Mais j'ai conscience des tensions que vous mentionnez; elles ne sont pas insurmontables. Un dialogue direct et honnête permettrait à mon avis d'améliorer la situation.

Question : À propos du Congo dit démocratique, pourquoi êtes-vous si gentil avec le Président Kabila et pourquoi cédez-vous à toutes ses demandes? Quelle est la raison de cette politique? Qu'attendez-vous de manière réaliste de la mission?

Le Secrétaire Général : Tout d'abord, je crois qu'on a tort de dire que je n'ai pas été assez ferme avec le Président Kabila.

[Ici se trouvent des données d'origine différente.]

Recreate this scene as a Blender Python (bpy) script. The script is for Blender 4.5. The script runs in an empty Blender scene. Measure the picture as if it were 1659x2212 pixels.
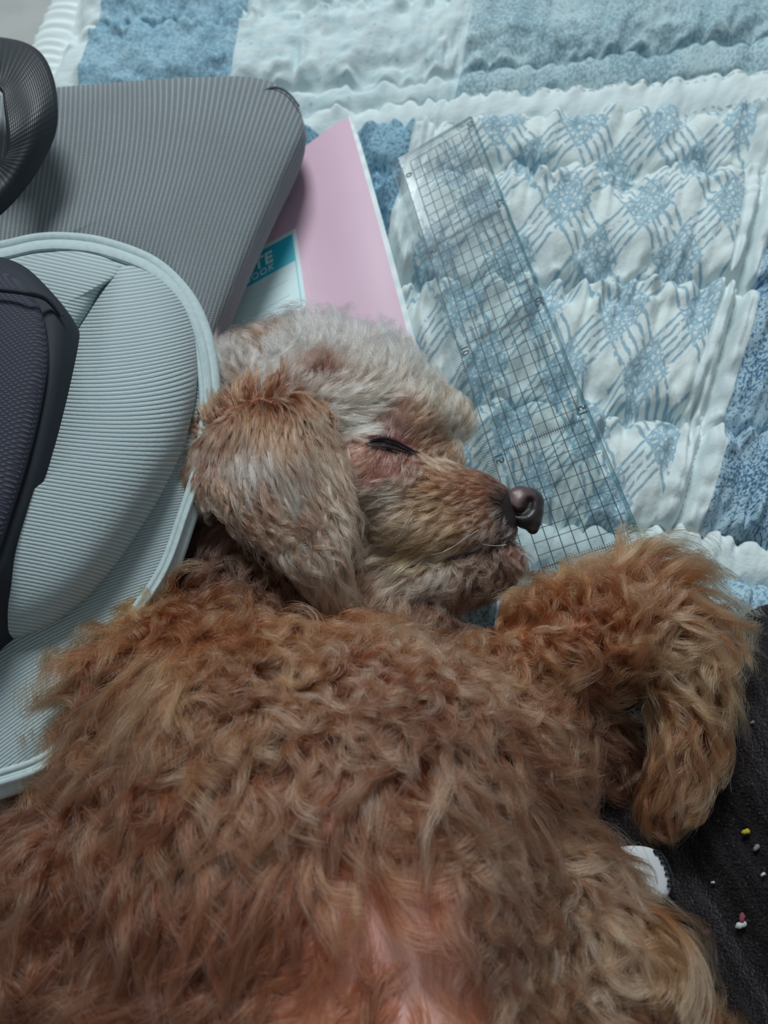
import bpy, bmesh, math
import numpy as np
from mathutils import Vector, Matrix
from mathutils.bvhtree import BVHTree
from mathutils.kdtree import KDTree

SC = bpy.context.scene
COL = SC.collection
# ------------------------------------------------------------------ camera
TILT = math.radians(26.0); CAM_H = 0.29; FPX = 1664.0
cam_d = bpy.data.cameras.new('camera'); cam = bpy.data.objects.new('camera', cam_d); COL.objects.link(cam)
cam.location = (0, 0, CAM_H); cam.rotation_euler = (TILT, 0, 0)
cam_d.sensor_fit = 'HORIZONTAL'; cam_d.sensor_width = 36.0; cam_d.lens = 36.0 * FPX / 1659.0
cam_d.clip_start = 0.005; cam_d.clip_end = 20
cam_d.dof.use_dof = True; cam_d.dof.focus_distance = 0.250; cam_d.dof.aperture_fstop = 18.0
SC.camera = cam
# ------------------------------------------------------------------ world, light, exposure
W = bpy.data.worlds.new('world'); SC.world = W; W.use_nodes = True
W.node_tree.nodes['Background'].inputs[0].default_value = (0.62, 0.73, 0.79, 1)
W.node_tree.nodes['Background'].inputs[1].default_value = 0.31
def area(name, loc, target, size, power, col):
    d = bpy.data.lights.new(name, 'AREA'); d.shape = 'RECTANGLE'; d.size = size[0]; d.size_y = size[1]
    d.energy = power; d.color = col
    o = bpy.data.objects.new(name, d); COL.objects.link(o); o.location = loc
    o.rotation_euler = (Vector(target) - Vector(loc)).to_track_quat('-Z', 'Y').to_euler()
    return o
area('ceiling_lamp', (-0.12, 1.35, 1.45), (0, 0.2, 0), (0.5, 0.5), 25.5, (0.90, 0.98, 1.0))
SC.view_settings.view_transform = 'Standard'; SC.view_settings.look = 'None'
SC.view_settings.exposure = 0.0; SC.view_settings.gamma = 1.0
SC.view_settings.use_curve_mapping = False
SC.cycles.max_bounces = 10; SC.cycles.transmission_bounces = 8; SC.cycles.transparent_max_bounces = 12
# ------------------------------------------------------------------ helpers
CT, ST = math.cos(TILT), math.sin(TILT)
def ray(px, py):
    x = (np.asarray(px, float) - 829.5) / FPX; y = (1106.0 - np.asarray(py, float)) / FPX
    return np.stack([x, y * CT + ST, y * ST - CT], -1)
def P(px, py, z=0.0):
    """point of the bed seen at pixel (px, py) of the photograph, at height z"""
    d = ray(px, py)
    return np.array([0, 0, CAM_H]) + d * ((np.asarray(z, float) - CAM_H) / d[..., 2])[..., None]
def depth(px, py, z): return (CAM_H - z) / -float(ray(px, py)[2])
def lin(c):
    c = np.asarray(c, float) / 255.0
    return np.where(c <= 0.04045, c / 12.92, ((c + 0.055) / 1.055) ** 2.4)
def rgba(c): return tuple(float(v) for v in lin(c)) + (1.0,)
rng = np.random.default_rng(7)
def vnoise(x, y, seed=0):
    """smooth value noise, -1..1"""
    x = np.asarray(x, float); y = np.asarray(y, float)
    xi = np.floor(x).astype(np.int64); yi = np.floor(y).astype(np.int64)
    fx = x - xi; fy = y - yi; fx = fx * fx * (3 - 2 * fx); fy = fy * fy * (3 - 2 * fy)
    def h(a, b):
        n = (a * 374761393 + b * 668265263 + seed * 974634777) & 0xffffffff
        n = ((n ^ (n >> 13)) * 1274126177) & 0xffffffff
        return ((n ^ (n >> 16)) & 0xffff) / 32767.5 - 1
    return (h(xi, yi) * (1 - fx) + h(xi + 1, yi) * fx) * (1 - fy) + (h(xi, yi + 1) * (1 - fx) + h(xi + 1, yi + 1) * fx) * fy
def spline(pts, n, closed=False):
    """Catmull-Rom through points, n samples"""
    p = np.asarray(pts, float); m = len(p)
    t = np.linspace(0, m if closed else m - 1, n, endpoint=not closed)
    i = np.floor(t).astype(int); 
    if not closed: i = np.minimum(i, m - 2)
    f = (t - i)[:, None]
    g = (lambda k: p[k % m]) if closed else (lambda k: p[np.clip(k, 0, m - 1)])
    a, b, c, d = g(i - 1), g(i), g(i + 1), g(i + 2)
    return 0.5 * (2 * b + (c - a) * f + (2 * a - 5 * b + 4 * c - d) * f ** 2 + (3 * b - a - 3 * c + d) * f ** 3)
def tag(o, label=None, cat=None, group=None, kind=None):
    if label: o['label'] = label
    if cat: o['category'] = cat
    if group: o['group'] = group
    if kind: o['kind'] = kind
    return o
def link(name, me, mat, parent=None, smooth=True):
    o = bpy.data.objects.new(name, me); COL.objects.link(o)
    if mat is not None and not me.materials: me.materials.append(mat)
    if parent is not None: o.parent = parent
    if smooth and hasattr(me, 'polygons') and len(me.polygons): me.polygons.foreach_set('use_smooth', [True] * len(me.polygons))
    return o
def mesh(name, v, f, mat, parent=None, uv=None, smooth=True):
    me = bpy.data.meshes.new(name)
    me.from_pydata([tuple(map(float, q)) for q in v], [], [tuple(map(int, q)) for q in f])
    if uv is not None:
        lay = me.uv_layers.new(name='UVMap'); li = np.empty(len(me.loops), np.int32); me.loops.foreach_get('vertex_index', li)
        lay.data.foreach_set('uv', np.asarray(uv, np.float32)[li].ravel())
    me.update()
    return link(name, me, mat, parent, smooth)
def empty(name, loc):
    o = bpy.data.objects.new(name, None); COL.objects.link(o); o.empty_display_size = 0.01
    return o                     # parts are written in world coordinates, the root stays at the origin until set_base
def set_base(root, loc):
    """move the empty to the base of the thing without moving its parts"""
    root.location = loc; m = Matrix.Translation(Vector([-float(c) for c in loc]))
    for ch in root.children: ch.matrix_parent_inverse = m
def tube(pts, r, n=8, close=False):
    """verts, faces of a tube of radius r (scalar or list) along 3-D points"""
    p = np.asarray(pts, float); m = len(p); r = np.broadcast_to(r, (m,))
    if close: t = np.roll(p, -1, 0) - np.roll(p, 1, 0)
    else: t = np.gradient(p, axis=0)
    t /= np.linalg.norm(t, axis=1)[:, None] + 1e-12
    up = np.array([0.03, 0.02, 1.0]); a = np.cross(t, up); a /= np.linalg.norm(a, axis=1)[:, None] + 1e-12; b = np.cross(t, a)
    ang = np.linspace(0, 2 * np.pi, n, endpoint=False)
    v = (p[:, None] + r[:, None, None] * (np.cos(ang)[None, :, None] * a[:, None] + np.sin(ang)[None, :, None] * b[:, None])).reshape(-1, 3)
    f = []
    for i in range(m if close else m - 1):
        j = (i + 1) % m
        for k in range(n): f.append((i * n + k, i * n + (k + 1) % n, j * n + (k + 1) % n, j * n + k))
    if not close: f.append(tuple(range(n))); f.append(tuple((m - 1) * n + k for k in range(n))[::-1])
    return v, f
def join(parts):
    V, F, o = [], [], 0
    for v, f in parts:
        V.append(np.asarray(v)); F += [tuple(i + o for i in q) for q in f]; o += len(v)
    return np.vstack(V), F
def box8(c, dx, dy, dz):
    c, dx, dy, dz = map(np.asarray, (c, dx, dy, dz))
    v = [c + sx * dx + sy * dy + sz * dz for sz in (-.5, .5) for sx, sy in ((-.5, -.5), (.5, -.5), (.5, .5), (-.5, .5))]
    return np.array(v), [(3, 2, 1, 0), (4, 5, 6, 7), (0, 1, 5, 4), (1, 2, 6, 5), (2, 3, 7, 6), (3, 0, 4, 7)]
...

Nous avons fait des efforts persistants pour constituer une équipe afin de parvenir à la vérité, pour savoir ce qui s'était passé et prendre les mesures nécessaires et, ce faisant, pour envoyer également un message indiquant que l'impunité ne saurait continuer et que nous ne pouvons pas accepter de vivre dans un monde où l'homme peut-être aussi inhumain sans être châtié. Si nous avions accepté le rejet original à l'égard de Robert Garreton, nous n'aurions pas d'équipe aujourd'hui.

Nous avons une équipe en République démocratique du Congo. Le Président Kabila a indiqué qu'il était disposé à l'accepter. L'équipe est là-bas, nous allons mettre à l'épreuve le sérieux du Gouvernement et nous sommes déterminés à parvenir à la vérité. Si la situation est telle qu'il est impossible de travailler pour nous, il faut en tirer des conclusions, bien sûr.

Oui, nous avons eu des signaux très mitigés de différents ministres de la République, chacun dit quelque chose de différent. En fin de compte, c'est le Président Kabila lui-même qui m'a écrit une lettre pour éclaircir la situation et qui disait : nous allons vous laisser faire votre travail, l'équipe va bientôt commencer. Si les difficultés persistent, si elle ne peut pas travailler, les faits seront là et le monde jugera.

Question : Combien de temps pouvez-vous attendre?

Le Secrétaire général : Je crois que l'idée de temps est trop simple. Il faut lier cela aux progrès, aux faits, aux mesures qui sont prises sur le terrain et en tant que quelqu'un qui a toujours été mal à l'aise avec l'idée d'établir des dates limites, j'ai dans mes lettres indiqué une date limite et dans sa réponse, vous avez vu qu'il était contrarié que je lui ai donné un ultimatum, mais je ne pouvais pas laisser l'équipe en République démocratique du Congo pendant longtemps s'ils ne peuvent pas travailler.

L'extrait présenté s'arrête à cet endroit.